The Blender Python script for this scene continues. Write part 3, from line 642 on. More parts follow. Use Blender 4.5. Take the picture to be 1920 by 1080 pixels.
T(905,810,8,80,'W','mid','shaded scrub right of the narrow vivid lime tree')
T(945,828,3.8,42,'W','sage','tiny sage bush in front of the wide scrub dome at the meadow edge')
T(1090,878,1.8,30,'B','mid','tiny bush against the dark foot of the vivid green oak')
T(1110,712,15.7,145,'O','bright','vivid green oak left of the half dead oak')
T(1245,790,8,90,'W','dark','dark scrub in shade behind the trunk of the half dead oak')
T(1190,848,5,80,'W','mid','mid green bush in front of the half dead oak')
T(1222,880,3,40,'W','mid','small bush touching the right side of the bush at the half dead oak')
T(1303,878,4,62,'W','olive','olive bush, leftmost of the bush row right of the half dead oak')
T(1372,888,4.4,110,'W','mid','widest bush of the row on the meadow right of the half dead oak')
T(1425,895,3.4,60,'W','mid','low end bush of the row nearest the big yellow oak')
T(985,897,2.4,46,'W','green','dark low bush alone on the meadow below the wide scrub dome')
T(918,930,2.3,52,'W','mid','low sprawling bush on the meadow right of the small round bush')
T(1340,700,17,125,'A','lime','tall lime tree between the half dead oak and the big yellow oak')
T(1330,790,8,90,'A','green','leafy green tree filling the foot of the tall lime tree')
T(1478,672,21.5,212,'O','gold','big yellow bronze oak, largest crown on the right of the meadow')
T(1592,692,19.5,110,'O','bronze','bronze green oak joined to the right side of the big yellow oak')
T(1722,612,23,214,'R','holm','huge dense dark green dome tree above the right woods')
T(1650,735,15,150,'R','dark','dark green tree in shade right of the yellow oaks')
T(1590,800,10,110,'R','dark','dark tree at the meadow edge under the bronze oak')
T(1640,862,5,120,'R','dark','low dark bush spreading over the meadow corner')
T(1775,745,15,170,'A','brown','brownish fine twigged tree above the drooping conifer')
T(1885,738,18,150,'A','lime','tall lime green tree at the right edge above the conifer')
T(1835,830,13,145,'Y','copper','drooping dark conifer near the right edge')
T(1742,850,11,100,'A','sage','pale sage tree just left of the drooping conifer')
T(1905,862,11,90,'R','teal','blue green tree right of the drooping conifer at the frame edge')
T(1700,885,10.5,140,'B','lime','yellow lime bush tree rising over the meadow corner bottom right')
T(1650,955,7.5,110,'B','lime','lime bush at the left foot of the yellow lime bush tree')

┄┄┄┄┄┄

» **Task requirements**
Copy out every line of the data that includes the word "scrub".

» **Correct output**
T(905,810,8,80,'W','mid','shaded scrub right of the narrow vivid lime tree')
T(945,828,3.8,42,'W','sage','tiny sage bush in front of the wide scrub dome at the meadow edge')
T(1245,790,8,90,'W','dark','dark scrub in shade behind the trunk of the half dead oak')
T(985,897,2.4,46,'W','green','dark low bush alone on the meadow below the wide scrub dome')